Clausewitz cautions, "No one starts a war--or rather, no one in his senses ought to do so--without first being clear in his mind what he intends to achieve by that war and how he intends to conduct it. The former is its political purpose, the latter its operational objective. This is the governing principle which will set its course, prescribe the scale of means and effort required, and make its influence felt down to the smallest operational detail." (10)
Ends
According to the National Strategy for Victory in Iraq, the desired end-state is "Iraq with a constitutional representative government that respects civil rights and has security forces sufficient to maintain domestic order and keep Iraq from becoming a safe-haven for terrorists."" The US Government Accountability Office (GAO) analyzed the National Strategy for Victory in Iraq against what it described as six desirable characteristics (subdivided into 27 separate elements) of an effective strategy.

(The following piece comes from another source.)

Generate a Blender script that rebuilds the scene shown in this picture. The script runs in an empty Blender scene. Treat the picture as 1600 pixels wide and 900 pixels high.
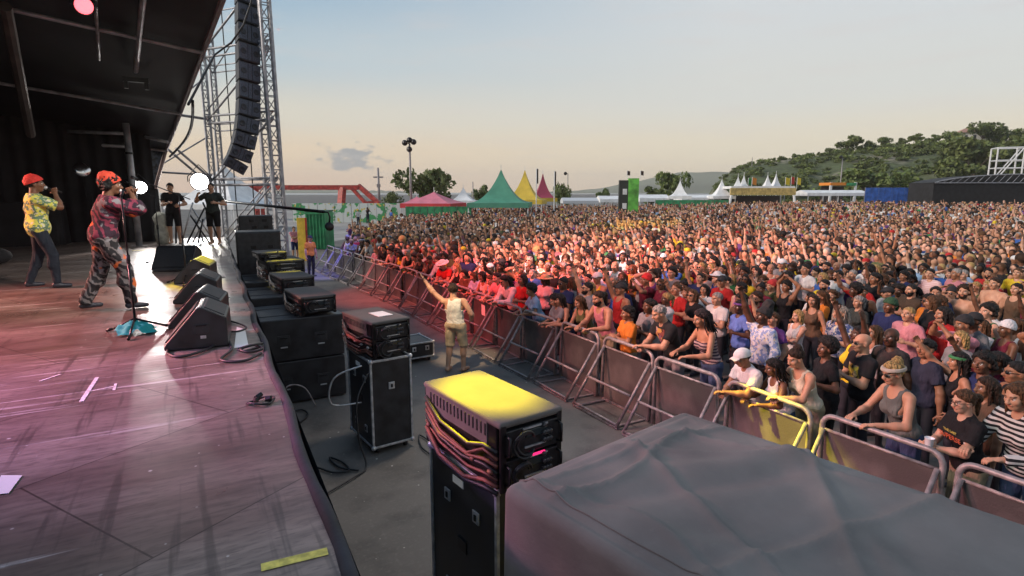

The GAO report, Rebuilding Iraq: More Comprehensive National Strategy Needed to Help Achieve U.S. Goals, published in July 2006, said, "The desired end-state of the US strategy has remained unchanged since 2003, but the underlying assumptions have changed in response to changing security and economic conditions, calling into question the likelihood of achieving the desired end-state." (12) The end-state should be tempered and tailored against what can be achieved with the means America has the political will to expend.